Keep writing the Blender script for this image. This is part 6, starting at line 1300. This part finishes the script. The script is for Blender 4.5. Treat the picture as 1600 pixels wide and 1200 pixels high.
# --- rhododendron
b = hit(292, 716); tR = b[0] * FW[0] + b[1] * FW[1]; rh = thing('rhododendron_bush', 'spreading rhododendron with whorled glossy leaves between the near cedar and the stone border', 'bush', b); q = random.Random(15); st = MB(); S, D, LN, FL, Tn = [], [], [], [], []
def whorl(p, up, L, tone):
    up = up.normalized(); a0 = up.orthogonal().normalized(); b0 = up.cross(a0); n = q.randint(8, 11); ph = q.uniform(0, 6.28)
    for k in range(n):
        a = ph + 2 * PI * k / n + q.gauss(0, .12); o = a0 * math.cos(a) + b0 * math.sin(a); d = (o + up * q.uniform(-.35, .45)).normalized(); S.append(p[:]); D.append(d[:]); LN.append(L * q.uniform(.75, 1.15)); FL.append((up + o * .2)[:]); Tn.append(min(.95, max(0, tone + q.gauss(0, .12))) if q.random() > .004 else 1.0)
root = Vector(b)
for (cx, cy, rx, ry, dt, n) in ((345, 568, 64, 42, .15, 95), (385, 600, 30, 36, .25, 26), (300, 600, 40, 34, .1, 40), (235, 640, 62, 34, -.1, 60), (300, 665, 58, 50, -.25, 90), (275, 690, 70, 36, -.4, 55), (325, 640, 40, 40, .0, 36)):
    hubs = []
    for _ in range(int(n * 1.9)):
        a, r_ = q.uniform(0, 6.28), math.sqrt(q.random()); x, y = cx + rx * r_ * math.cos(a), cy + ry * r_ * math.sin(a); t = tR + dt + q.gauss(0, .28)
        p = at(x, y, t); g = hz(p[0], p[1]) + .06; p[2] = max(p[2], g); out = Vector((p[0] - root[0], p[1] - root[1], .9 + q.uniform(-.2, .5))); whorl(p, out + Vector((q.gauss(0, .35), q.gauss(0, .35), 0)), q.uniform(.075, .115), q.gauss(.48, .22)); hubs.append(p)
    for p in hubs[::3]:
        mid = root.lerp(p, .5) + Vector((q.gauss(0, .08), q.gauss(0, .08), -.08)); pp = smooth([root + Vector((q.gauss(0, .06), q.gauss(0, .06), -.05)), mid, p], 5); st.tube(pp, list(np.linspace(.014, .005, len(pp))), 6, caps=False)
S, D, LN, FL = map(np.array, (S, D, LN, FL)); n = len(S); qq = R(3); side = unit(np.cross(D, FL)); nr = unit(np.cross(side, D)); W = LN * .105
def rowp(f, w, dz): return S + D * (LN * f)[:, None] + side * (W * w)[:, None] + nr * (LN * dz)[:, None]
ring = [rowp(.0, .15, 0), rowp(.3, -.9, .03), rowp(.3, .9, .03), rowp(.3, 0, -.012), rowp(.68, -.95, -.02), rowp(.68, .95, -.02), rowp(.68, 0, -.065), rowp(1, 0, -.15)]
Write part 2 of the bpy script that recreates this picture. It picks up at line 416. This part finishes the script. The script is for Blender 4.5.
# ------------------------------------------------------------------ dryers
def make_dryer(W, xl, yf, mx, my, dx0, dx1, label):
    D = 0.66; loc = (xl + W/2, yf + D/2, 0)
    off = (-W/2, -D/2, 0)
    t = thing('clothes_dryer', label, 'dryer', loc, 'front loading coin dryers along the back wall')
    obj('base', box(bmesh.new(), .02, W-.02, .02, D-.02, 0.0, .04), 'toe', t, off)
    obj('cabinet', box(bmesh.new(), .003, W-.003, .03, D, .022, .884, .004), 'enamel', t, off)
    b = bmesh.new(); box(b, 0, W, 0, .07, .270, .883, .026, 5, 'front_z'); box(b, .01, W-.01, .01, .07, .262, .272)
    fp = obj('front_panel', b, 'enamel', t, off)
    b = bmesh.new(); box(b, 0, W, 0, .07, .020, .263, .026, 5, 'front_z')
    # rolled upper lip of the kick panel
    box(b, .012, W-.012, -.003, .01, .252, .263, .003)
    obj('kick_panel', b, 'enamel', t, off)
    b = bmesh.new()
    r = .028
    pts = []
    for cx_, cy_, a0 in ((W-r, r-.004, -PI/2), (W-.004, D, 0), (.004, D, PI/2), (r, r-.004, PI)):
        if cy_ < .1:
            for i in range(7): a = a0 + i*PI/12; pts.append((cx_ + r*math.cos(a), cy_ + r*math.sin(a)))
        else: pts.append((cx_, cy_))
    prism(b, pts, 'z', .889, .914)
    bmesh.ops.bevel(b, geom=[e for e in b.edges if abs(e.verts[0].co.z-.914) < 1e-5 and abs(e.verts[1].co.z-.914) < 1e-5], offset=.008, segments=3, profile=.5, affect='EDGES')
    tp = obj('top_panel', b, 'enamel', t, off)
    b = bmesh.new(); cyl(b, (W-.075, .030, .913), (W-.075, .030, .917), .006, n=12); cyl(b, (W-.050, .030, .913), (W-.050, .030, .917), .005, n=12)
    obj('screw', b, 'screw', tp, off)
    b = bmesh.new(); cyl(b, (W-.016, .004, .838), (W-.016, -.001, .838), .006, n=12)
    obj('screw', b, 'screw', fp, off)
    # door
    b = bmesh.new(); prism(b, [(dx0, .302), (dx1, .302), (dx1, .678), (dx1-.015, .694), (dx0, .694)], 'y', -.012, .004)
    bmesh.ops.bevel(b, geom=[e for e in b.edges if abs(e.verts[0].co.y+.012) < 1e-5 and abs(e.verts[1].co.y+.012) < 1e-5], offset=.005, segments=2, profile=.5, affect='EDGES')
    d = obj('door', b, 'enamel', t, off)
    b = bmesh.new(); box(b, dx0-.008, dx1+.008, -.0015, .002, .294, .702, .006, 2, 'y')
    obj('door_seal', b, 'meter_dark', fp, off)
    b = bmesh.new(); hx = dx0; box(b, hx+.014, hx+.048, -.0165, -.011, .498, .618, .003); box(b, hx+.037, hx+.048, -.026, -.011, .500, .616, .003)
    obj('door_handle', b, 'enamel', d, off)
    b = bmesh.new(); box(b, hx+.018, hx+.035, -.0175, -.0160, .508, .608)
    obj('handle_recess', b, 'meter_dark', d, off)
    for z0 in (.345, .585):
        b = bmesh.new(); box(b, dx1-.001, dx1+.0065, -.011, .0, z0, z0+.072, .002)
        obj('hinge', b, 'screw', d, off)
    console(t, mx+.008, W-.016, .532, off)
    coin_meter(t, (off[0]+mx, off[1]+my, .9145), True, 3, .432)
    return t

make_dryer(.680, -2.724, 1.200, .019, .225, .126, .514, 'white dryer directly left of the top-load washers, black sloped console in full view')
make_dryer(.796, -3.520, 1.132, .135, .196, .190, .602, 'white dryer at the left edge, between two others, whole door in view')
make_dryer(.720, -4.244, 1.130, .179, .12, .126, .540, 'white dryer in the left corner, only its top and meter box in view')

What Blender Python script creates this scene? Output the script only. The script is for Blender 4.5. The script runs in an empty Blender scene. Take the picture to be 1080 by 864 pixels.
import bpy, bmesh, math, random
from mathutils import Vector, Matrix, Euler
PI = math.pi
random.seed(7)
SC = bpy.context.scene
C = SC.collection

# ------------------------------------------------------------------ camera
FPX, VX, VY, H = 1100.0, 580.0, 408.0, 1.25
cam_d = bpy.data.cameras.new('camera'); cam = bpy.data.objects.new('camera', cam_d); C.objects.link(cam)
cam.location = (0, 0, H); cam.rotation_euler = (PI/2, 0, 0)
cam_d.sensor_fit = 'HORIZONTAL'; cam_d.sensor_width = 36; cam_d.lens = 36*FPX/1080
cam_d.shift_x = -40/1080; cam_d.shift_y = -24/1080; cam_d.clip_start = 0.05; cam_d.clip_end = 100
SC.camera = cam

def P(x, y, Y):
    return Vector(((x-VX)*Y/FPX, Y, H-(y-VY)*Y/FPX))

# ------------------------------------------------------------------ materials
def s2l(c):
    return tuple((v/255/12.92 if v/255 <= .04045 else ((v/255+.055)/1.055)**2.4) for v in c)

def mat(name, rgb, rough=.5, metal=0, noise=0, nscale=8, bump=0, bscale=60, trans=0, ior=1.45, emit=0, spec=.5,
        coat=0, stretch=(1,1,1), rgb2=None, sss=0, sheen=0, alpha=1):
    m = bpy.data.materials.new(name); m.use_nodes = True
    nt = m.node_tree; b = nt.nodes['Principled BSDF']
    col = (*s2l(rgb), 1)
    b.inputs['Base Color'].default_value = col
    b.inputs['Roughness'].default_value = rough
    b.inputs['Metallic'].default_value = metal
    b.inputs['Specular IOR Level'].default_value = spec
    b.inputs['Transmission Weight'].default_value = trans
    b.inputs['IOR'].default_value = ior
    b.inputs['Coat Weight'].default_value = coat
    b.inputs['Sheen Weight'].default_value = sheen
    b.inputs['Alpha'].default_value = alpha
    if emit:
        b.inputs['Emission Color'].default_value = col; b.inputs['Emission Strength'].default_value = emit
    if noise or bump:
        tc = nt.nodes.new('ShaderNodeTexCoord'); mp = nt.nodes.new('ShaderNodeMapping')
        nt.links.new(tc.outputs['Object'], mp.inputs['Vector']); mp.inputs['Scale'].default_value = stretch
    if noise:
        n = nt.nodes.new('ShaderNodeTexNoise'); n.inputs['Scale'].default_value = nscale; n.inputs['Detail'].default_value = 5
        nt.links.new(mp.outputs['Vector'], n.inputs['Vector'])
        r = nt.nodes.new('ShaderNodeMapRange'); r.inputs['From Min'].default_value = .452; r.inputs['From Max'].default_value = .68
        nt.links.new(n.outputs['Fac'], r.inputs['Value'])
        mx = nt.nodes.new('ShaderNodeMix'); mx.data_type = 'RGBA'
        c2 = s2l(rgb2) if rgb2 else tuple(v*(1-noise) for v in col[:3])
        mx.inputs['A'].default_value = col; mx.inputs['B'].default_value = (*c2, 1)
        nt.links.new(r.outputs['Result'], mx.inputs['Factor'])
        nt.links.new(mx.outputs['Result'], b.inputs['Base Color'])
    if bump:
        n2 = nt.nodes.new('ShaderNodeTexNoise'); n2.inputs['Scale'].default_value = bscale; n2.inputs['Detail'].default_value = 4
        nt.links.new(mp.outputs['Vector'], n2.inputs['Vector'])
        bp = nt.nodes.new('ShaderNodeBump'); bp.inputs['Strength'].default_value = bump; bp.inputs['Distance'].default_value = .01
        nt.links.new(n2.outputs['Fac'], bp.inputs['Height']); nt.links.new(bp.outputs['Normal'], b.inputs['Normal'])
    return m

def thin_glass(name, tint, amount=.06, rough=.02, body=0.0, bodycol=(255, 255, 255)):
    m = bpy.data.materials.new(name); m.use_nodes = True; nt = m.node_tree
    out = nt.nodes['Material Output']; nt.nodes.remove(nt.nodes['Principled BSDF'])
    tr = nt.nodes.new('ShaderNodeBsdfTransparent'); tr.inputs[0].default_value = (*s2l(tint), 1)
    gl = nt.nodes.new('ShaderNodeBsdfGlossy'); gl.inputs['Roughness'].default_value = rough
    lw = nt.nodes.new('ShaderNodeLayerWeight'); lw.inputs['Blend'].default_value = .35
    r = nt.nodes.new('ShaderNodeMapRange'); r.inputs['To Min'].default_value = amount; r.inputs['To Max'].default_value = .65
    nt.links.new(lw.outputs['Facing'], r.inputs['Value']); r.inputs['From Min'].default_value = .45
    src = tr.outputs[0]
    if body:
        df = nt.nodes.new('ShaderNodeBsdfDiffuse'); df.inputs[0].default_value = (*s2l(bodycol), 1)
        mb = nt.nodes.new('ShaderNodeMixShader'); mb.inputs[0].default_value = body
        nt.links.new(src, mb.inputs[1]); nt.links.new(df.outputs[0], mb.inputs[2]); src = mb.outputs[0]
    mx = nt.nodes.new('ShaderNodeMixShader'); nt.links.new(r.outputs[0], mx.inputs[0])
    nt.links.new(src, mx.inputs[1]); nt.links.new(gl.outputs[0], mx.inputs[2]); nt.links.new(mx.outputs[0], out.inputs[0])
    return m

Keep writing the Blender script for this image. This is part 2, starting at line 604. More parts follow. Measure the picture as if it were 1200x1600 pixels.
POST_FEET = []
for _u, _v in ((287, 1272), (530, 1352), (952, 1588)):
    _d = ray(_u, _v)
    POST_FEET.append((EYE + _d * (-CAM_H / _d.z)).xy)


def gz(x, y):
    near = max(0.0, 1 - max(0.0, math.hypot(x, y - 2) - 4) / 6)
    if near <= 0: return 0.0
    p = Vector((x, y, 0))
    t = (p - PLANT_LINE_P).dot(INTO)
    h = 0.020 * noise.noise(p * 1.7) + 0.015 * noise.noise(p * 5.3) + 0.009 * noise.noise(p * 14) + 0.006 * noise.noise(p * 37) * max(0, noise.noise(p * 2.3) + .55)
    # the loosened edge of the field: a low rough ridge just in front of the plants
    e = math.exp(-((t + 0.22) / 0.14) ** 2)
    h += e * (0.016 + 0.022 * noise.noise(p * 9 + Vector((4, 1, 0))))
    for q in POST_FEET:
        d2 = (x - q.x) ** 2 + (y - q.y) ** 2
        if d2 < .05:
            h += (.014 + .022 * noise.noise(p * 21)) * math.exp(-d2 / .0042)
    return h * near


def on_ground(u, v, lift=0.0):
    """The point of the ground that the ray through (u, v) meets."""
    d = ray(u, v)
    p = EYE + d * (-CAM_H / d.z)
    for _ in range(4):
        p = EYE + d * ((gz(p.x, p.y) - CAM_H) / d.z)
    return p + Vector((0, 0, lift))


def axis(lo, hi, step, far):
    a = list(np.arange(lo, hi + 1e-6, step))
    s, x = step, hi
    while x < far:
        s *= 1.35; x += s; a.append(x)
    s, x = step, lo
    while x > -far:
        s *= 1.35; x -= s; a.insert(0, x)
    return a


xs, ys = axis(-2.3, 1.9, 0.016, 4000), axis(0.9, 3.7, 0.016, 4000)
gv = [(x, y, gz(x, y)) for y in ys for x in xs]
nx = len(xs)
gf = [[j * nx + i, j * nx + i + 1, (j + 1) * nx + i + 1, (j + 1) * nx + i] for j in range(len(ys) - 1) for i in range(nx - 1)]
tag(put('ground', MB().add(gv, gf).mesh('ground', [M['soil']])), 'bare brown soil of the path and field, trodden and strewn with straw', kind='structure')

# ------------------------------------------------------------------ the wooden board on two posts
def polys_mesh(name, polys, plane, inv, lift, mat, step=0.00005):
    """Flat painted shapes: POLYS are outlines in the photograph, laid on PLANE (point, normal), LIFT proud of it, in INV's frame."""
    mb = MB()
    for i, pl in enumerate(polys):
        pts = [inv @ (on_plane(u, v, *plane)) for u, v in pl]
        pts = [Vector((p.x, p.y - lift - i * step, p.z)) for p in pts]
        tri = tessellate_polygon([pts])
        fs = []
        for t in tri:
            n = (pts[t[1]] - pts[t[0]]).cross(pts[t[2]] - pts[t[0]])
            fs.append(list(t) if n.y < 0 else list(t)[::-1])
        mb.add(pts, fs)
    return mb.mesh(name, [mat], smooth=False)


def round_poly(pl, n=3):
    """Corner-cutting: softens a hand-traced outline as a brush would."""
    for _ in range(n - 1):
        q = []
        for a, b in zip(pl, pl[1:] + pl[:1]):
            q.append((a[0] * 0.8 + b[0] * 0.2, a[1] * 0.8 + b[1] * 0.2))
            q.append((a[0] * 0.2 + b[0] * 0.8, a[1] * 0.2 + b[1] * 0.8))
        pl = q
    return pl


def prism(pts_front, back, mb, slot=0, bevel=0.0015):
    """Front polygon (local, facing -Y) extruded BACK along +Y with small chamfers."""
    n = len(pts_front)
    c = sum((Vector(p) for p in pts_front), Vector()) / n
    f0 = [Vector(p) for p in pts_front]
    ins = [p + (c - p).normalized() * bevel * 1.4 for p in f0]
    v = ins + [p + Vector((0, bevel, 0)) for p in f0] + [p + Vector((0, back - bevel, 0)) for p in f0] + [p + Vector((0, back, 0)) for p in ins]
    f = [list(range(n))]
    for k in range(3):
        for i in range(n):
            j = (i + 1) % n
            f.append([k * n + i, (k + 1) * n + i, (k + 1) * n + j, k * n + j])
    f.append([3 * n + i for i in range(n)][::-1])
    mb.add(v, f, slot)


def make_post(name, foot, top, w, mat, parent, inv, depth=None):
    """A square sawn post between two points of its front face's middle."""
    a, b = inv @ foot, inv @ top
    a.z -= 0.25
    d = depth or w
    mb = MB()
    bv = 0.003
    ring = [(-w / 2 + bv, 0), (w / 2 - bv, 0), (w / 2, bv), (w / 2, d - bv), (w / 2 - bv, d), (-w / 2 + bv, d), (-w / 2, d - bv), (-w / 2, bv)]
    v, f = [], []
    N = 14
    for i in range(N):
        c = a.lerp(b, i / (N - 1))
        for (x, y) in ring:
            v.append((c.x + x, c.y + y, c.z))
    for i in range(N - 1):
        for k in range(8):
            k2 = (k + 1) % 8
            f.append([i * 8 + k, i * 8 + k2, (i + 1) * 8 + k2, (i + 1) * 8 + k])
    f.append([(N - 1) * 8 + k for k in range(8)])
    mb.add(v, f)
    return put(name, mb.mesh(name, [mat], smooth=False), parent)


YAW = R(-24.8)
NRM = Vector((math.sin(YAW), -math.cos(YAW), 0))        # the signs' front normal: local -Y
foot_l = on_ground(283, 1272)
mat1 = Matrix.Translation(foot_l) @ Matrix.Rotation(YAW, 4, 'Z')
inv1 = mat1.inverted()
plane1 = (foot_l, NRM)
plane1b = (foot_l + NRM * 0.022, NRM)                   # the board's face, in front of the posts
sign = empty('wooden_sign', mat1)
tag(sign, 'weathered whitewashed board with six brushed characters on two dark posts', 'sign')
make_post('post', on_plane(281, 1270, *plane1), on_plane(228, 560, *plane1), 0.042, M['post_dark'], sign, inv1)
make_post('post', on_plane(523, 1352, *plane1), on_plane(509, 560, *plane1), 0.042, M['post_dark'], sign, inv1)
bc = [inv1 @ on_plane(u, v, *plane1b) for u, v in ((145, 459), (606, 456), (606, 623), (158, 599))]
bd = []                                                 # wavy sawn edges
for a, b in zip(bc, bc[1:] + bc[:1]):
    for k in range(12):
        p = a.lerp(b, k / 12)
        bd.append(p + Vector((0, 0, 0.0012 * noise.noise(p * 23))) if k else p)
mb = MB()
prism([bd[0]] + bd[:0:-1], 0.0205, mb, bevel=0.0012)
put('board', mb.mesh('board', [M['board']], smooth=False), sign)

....

Of the entries above, repeat exactly the lines from the line with "were 1200x1600 pixels." through the line with "POST_FEET.append((EYE + _d", both of them included.

Keep writing the Blender script for this image. This is part 2, starting at line 604. More parts follow. Measure the picture as if it were 1200x1600 pixels.
POST_FEET = []
for _u, _v in ((287, 1272), (530, 1352), (952, 1588)):
    _d = ray(_u, _v)
    POST_FEET.append((EYE + _d * (-CAM_H / _d.z)).xy)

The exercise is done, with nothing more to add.